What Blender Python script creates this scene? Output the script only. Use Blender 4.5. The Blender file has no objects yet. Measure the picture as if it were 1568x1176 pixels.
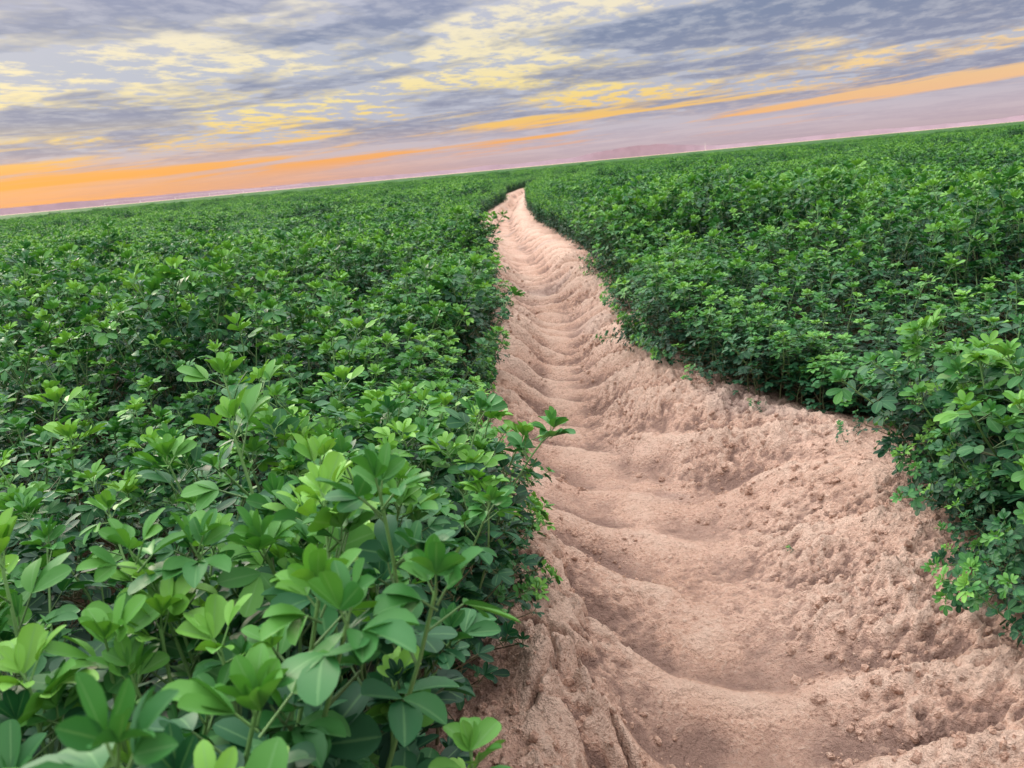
import bpy, math, random
import numpy as np
from mathutils import Vector, Matrix, Quaternion, Euler
random.seed(7); rng=np.random.default_rng(7)
scene=bpy.context.scene
scene.view_settings.view_transform='Standard'
scene.view_settings.look='None'
scene.view_settings.exposure=0
scene.view_settings.gamma=1

# ---------------------------------------------------------------- noise
def vnoise(x,y,seed=0):
    xi=np.floor(x).astype(np.int64); yi=np.floor(y).astype(np.int64)
    xf=x-xi; yf=y-yi
    def h(a,b):
        n=(a*374761393+b*668265263+seed*982451653)&0xffffffff
        n=((n^(n>>13))*1274126177)&0xffffffff
        n=(n^(n>>16))&0xffffffff
        return n/4294967295.0
    u=xf*xf*xf*(xf*(xf*6-15)+10); v=yf*yf*yf*(yf*(yf*6-15)+10)
    return (h(xi,yi)*(1-u)+h(xi+1,yi)*u)*(1-v)+(h(xi,yi+1)*(1-u)+h(xi+1,yi+1)*u)*v
def fbm(x,y,oct=4,seed=0,gain=.5):
    s=0;a=1;t=0
    c,sn=math.cos(.6),math.sin(.6)
    for i in range(oct):
        s=s+a*(vnoise(x,y,seed+i*17)*2-1); t+=a; a*=gain
        x,y=(c*x-sn*y)*2.03+11.3,(sn*x+c*y)*2.03+4.7
    return s/t
def sstep(a,b,x):
    t=np.clip((x-a)/(b-a),0,1); return t*t*(3-2*t)

# ---------------------------------------------------------------- track layout (metres)
LY=[-5,1.0,1.35,1.8,2.4,3.1,4.0,5.2,7.5,10.3,13,16.2,20,24.8]
LX=[-.07,-.07,-.04,-.06,-.19,-.09,-.05,-.03,-.10,-.19,-.20,-.12,.2,.77]
RY=[-5,.6,1.10,1.62,2.08,2.5,3.2,4.0,5.0,7.6,11.7,16,22.8]
RX=[.82,.84,.88,1.03,.93,.72,.60,.66,.78,.75,.54,.55,.98]
_yy=np.linspace(-5,200,4101)
def _ext(Y,X,off):
    v=np.interp(_yy,Y,X)
    far=off+(_yy-14)**2/(2*125.)
    k=sstep(Y[-2],Y[-1]+2,_yy)
    v=v*(1-k)+far*k
    k=np.ones(9)/9
    vp=np.pad(v,4,mode='edge')
    return np.convolve(vp,k,'valid')
_L=_ext(LY,LX,-.17); _R=_ext(RY,RX,.50)
_C=(_L+_R)/2
k=np.ones(61)/61; _Cs=np.convolve(np.pad(_C,30,mode='edge'),k,'valid')
def xl(y): return np.interp(y,_yy,_L)
def xr(y): return np.interp(y,_yy,_R)
def xc(y): return np.interp(np.minimum(y,110),_yy,_Cs)

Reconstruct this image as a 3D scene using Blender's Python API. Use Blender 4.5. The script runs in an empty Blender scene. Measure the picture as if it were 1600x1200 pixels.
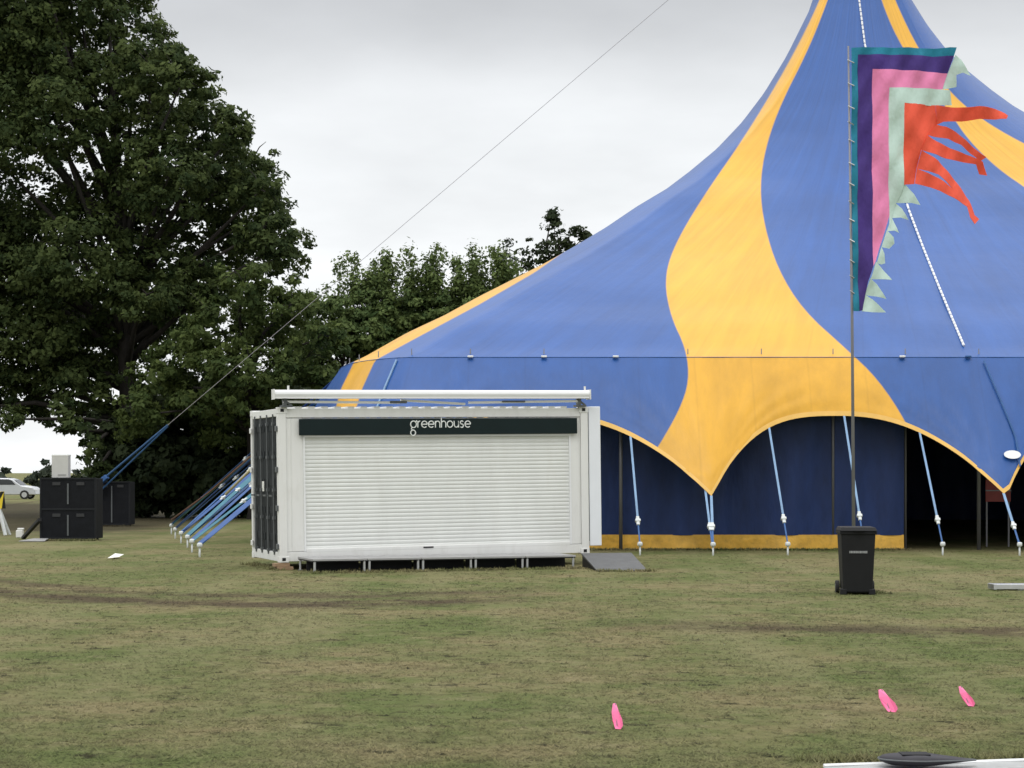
§
Pictures are excluded: retype only the lines from the beginning of the listing above through the line with "scene.view_settings.gamma=1", both included.

What Blender Python script creates this scene? Output the script only. Use Blender 4.5. The Blender file has no objects yet. Measure the picture as if it were 1568x1176 pixels.
import bpy, math, random
import numpy as np
from mathutils import Vector, Matrix, Quaternion, Euler
random.seed(7); rng=np.random.default_rng(7)
scene=bpy.context.scene
scene.view_settings.view_transform='Standard'
scene.view_settings.look='None'
scene.view_settings.exposure=0
scene.view_settings.gamma=1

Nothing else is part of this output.